Moore once said in an interview:

"Writers like me, you see, lead a surrogate life. We don't really have a life of our own. I'm only happy when I'm writing about something or somebody else — perhaps that's part of the problem of not being better known than I am — I live through my books, in a way. No personality of my own."


It's the birthday of Martin Amis (books by this author), born in Oxford, England (1949). He's the son of Kingsley Amis, who wrote Lucky Jim (1954); father and son have both won the Somerset Maugham Award. Martin is the author of the novel Money (1984) about a man named John Self who directs TV commercials and wants to make a Hollywood film. He winds up collaborating on the screenplay with a mysterious writer named Martin Amis who seems to know everything about Self's life.
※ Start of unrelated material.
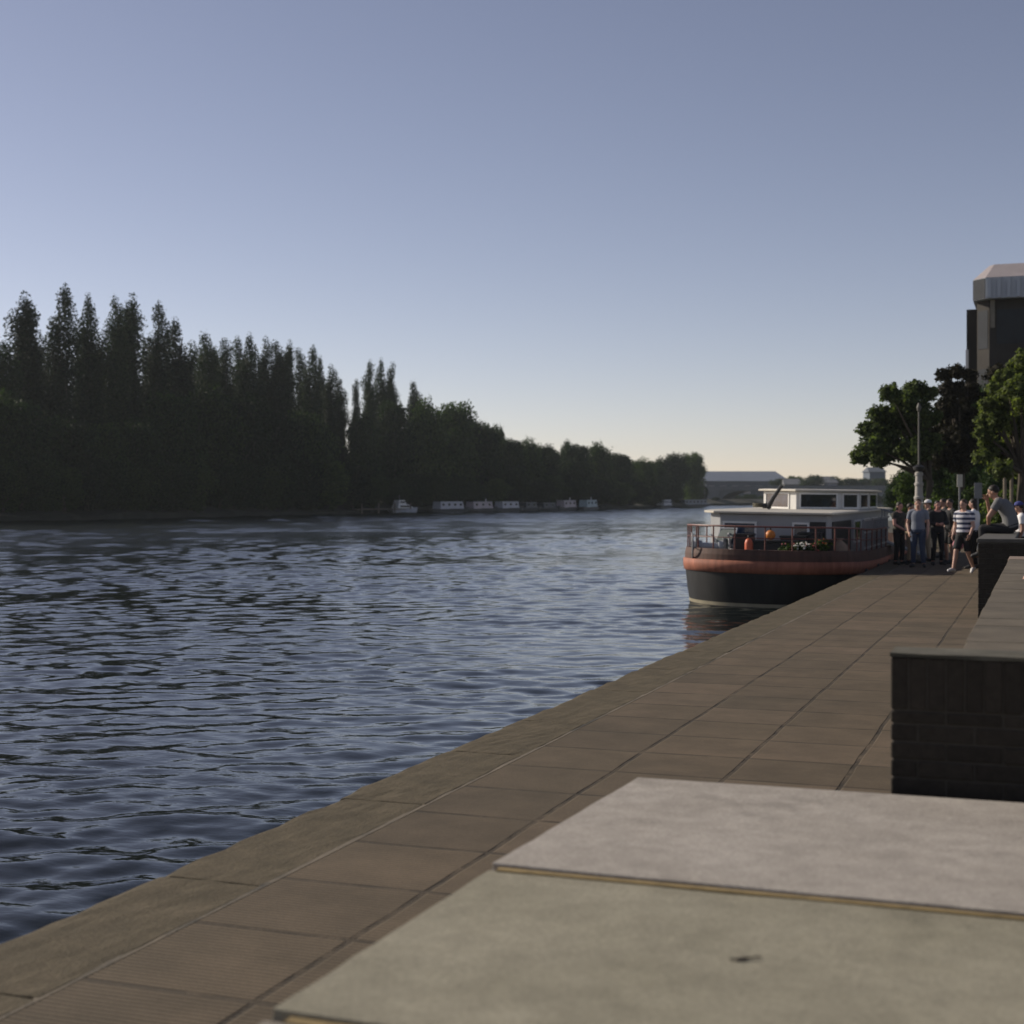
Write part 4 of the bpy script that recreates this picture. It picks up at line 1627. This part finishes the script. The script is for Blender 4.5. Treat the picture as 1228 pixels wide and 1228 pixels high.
    if hair:
        b = BM()
        ellipsoid(b, H + Mh @ Vector((0, -.018, .038)), (.083, .098, .094), 20, 14, Mh)
        if long_hair:
            ellipsoid(b, H + Mh @ Vector((0, -.055, -.05)), (.085, .062, .13), 16, 12, Mh)
            ellipsoid(b, H + Mh @ Vector((0, -.065, -.16)), (.075, .045, .12), 16, 12, Mh)
        # cut the face free
        for v in b.verts:
            l = Mh.inverted() @ (v.co - H)
            if l.y > .03 and l.z < .055: v.co -= Mh @ Vector((0, (l.y - .03) * .9, 0))
        obj('hair', remeshed('hair', b, .010, 1), hair, o, smooth=True)
    if cap:
        b = BM()
        ellipsoid(b, H + Mh @ Vector((0, -.008, .055)), (.088, .106, .085), 20, 14, Mh)
        for v in b.verts:
            l = Mh.inverted() @ (v.co - H)
            if l.z < .045: v.co += Mh @ Vector((0, 0, .045 - l.z))
        loft(b, [[H + Mh @ Vector((.075 * math.cos(a) * k, .085 + .085 * math.sin(a) * k, zz)) for a in np.linspace(0, PI, 10)] for k, zz in ((1, .048), (1, .058))])
        obj('cap', b, cap, o, smooth=True)
    return o


M_JEAN = mat('blue_denim', (.055, .075, .12), .85, .2, 6, .3, 60)
M_BLACKC = mat('black_cloth', (.016, .016, .018), .85, .2, 6, .2, 40)
M_HAIRD = mat('dark_hair', (.020, .014, .010), .6, .3, 20, .3, 60, stretch=(1, 1, .3))
M_HAIRB = mat('brown_hair', (.055, .034, .020), .6, .3, 20, .3, 60, stretch=(1, 1, .3))
M_WSHOE = mat('white_shoe', (.70, .68, .66), .6, .06)
M_DSHOE = mat('dark_shoe', (.03, .03, .03), .6)
M_TEEG = mat('grey_blue_tee', (.17, .19, .23), .85, .08, 5, .25, 18)
M_TEEW = mat('white_tee', (.72, .70, .69), .85, .05, 5, .25, 18)
M_TEEH = mat('heather_grey_tee', (.15, .15, .15), .85, .1, 5, .25, 18)
M_STRIPE = stripe_mat('striped_tee', (.60, .59, .62), (.035, .045, .085), .115, 2, .5)
M_BEIGE = mat('beige_cloth', (.33, .26, .17), .85, .1, 5, .25, 18)
M_PATT = mat('dark_patterned_cloth', (.05, .045, .035), .85, .9, 18, .2)


def ground_at(px, d):
    p = P(px, 594, d)
    return (p.x, p.y, 0.0)


# man in the grey-blue tee, standing toward the camera
person(ground_at(1101, 37.5), R(176), stand(wrist_r=(.215, .12, .90), elbow_r=(.27, -.05, 1.13), ankle_l=(-.15, .03, .085)), 'man in grey-blue t-shirt and blue jeans standing before the white lamp column',
       0, 1.0, M_TEEG, .6, M_JEAN, .96, M_DSHOE, M_HAIRB, head_turn=R(12))
# striped tee, stepping forward
person(ground_at(1156, 34.6), R(155), stand(hip_l=(-.095, .01, .90), knee_r=(.10, .20, .52), ankle_r=(.10, .33, .11), foot_r=Vector((.02, .16, -.03)), knee_l=(-.10, -.02, .48), ankle_l=(-.10, -.26, .14),
       foot_l=Vector((-.03, .13, -.10)), elbow_r=(.26, -.08, 1.13), wrist_r=(.25, .06, .90), wrist_l=(-.24, .16, .92), elbow_l=(-.25, .02, 1.12)), 'person in white and navy striped t-shirt and black shorts walking in white shoes',
       0, 1.0, M_STRIPE, .6, M_BLACKC, .44, M_WSHOE, M_HAIRB, head_turn=R(-8))
# people in the crowd behind
person(ground_at(1078, 39.0), R(232), stand(elbow_l=(-.24, .08, 1.13), wrist_l=(-.08, .26, 1.02), elbow_r=(.24, .06, 1.13), wrist_r=(.10, .26, 1.0)), 'person in dark patterned top with bare forearms at the quay edge by the barge',
       2, .95, M_PATT, .45, M_BLACKC, .95, M_DSHOE, M_HAIRD, True)
person(ground_at(1091, 39.6), R(262), stand(elbow_l=(-.23, .10, 1.14), wrist_l=(-.16, .30, 1.05), knee_l=(-.11, .12, .50), ankle_l=(-.12, .10, .09)), 'person in beige trousers half hidden behind the man in grey-blue', 1, .93, M_BLACKC, .6, M_BEIGE, .95, M_DSHOE, M_HAIRD)
person(ground_at(1114, 40.8), R(95), stand(wrist_l=(-.15, .25, 1.2), elbow_l=(-.24, .05, 1.14)), 'person in white cap and dark top behind the man in grey-blue', 0, .98, M_BLACKC, .9, M_BEIGE, .95, M_DSHOE, M_HAIRB, cap=M_TEEW)
person(ground_at(1124, 38.8), R(205), stand(wrist_l=(-.02, .2, 1.13), elbow_l=(-.25, .06, 1.15), wrist_r=(.04, .21, 1.10), elbow_r=(.25, .06, 1.15)), 'dark-haired person all in black with bare neckline in the middle of the group', 2, .97, M_BLACKC, 1.7, M_BLACKC, .95, M_DSHOE, M_HAIRD, True)
person(ground_at(1132, 43.0), R(110), stand(elbow_r=(.24, .1, 1.14), wrist_r=(.12, .26, 1.30)), 'person in black shirt and pale grey trousers at the back of the group', 1, 1.0, M_BLACKC, .6, mat('pale_trousers', (.28, .29, .30), .85, .1), .95, M_DSHOE, M_HAIRD)
person(ground_at(1140, 39.6), R(118), stand(wrist_r=(.14, .28, 1.06), elbow_r=(.25, .06, 1.13), knee_r=(.11, .10, .50), ankle_r=(.13, .04, .085)), 'tanned person in black t-shirt and black shorts next to the striped t-shirt', 1, 1.0, M_BLACKC, .6, M_BLACKC, .44, M_DSHOE, M_HAIRD, head_turn=R(15))

# seated on the dark wall, facing the river
SEATED = dict(pelvis=Vector((0, 0, .09)), neck=Vector((0, .20, .60)), head=Vector((0, .30, .735)), bow=.06,
              shoulder_l=Vector((-.185, .19, .54)), shoulder_r=Vector((.185, .19, .54)), elbow_l=Vector((-.25, .33, .30)), elbow_r=Vector((.24, .38, .32)),
              wrist_l=Vector((-.10, .36, .12)), wrist_r=Vector((.10, .42, .58)),
              hip_l=Vector((-.09, .03, .085)), hip_r=Vector((.09, .03, .085)), knee_l=Vector((-.13, .46, .09)), knee_r=Vector((.13, .46, .09)),
              ankle_l=Vector((-.13, .46, -.34)), ankle_r=Vector((.14, .44, -.36)), foot_l=Vector((-.02, .15, -.06)), foot_r=Vector((.03, .15, -.06)))
p = P(1196, 640, 25.0)
person((pc.x + .40, p.y, CZ), R(82), dict(SEATED), 'person in heather grey t-shirt sitting hunched on the wall, one hand at the face', 1, .96, M_TEEH, .5, M_BLACKC, .97, M_DSHOE, M_HAIRD)
s2 = dict(SEATED)
s2.update(wrist_r=Vector((.12, .45, .14)), neck=Vector((0, .06, .60)), head=Vector((0, .12, .76)), shoulder_l=Vector((-.185, .05, .54)), shoulder_r=Vector((.185, .05, .54)), elbow_l=Vector((-.25, .12, .28)), elbow_r=Vector((.25, .14, .28)))
person(ground_at(1168, 36.8), R(80), stand(wrist_l=(-.15, .26, 1.15), elbow_l=(-.24, .06, 1.14)), 'dark-haired person in white t-shirt standing beside the wall, facing the river', 0, 1.0, M_TEEW, .5, M_BLACKC, .97, M_DSHOE, M_HAIRD, True)
q = P(1226, 594, 26.5)
person((q.x, q.y, .35 - .02), R(85), stand(neck=Vector((0, .03, 1.47)), head=Vector((0, .08, 1.63))), 'person in blue cap and white t-shirt standing behind the wall', 1, .80, M_TEEW, .55, M_BLACKC, .95, M_DSHOE, M_HAIRD, cap=mat('blue_cap_cloth', (.05, .06, .22), .8, .1))
# someone sits on the planter wall, a hand resting on its edge
q = P(1222, 690, 11.9)
s3 = dict(SEATED)
s3.update(neck=Vector((0, .02, .62)), head=Vector((0, .06, .78)), shoulder_l=Vector((-.185, 0, .56)), shoulder_r=Vector((.185, 0, .56)), elbow_l=Vector((-.33, -.04, .30)), wrist_l=Vector((-.42, .03, .055)),
          wrist_r=Vector((.12, .38, .16)), elbow_r=Vector((.25, .14, .28)))
person((q.x + .50, q.y - .10, BZ), R(8), s3, 'person in dark long sleeves sitting on the planter wall with one hand resting on it', 2, 1.0, M_BLACKC, 1.85, M_BLACKC, .97, M_DSHOE, M_HAIRD)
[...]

Amis has written many more novels, including London Fields (1989), The Information (1996), and House of Meetings (2007), about a love triangle between two brothers and a woman in Stalinist Russia.

Amis' father didn't really encourage him to write, but Amis felt having a famous writer as a father made it easier to get published. "That's the deal," he said. "After that, you're on your own, you're just another idiot out there who is going to get plucked to death like anyone else."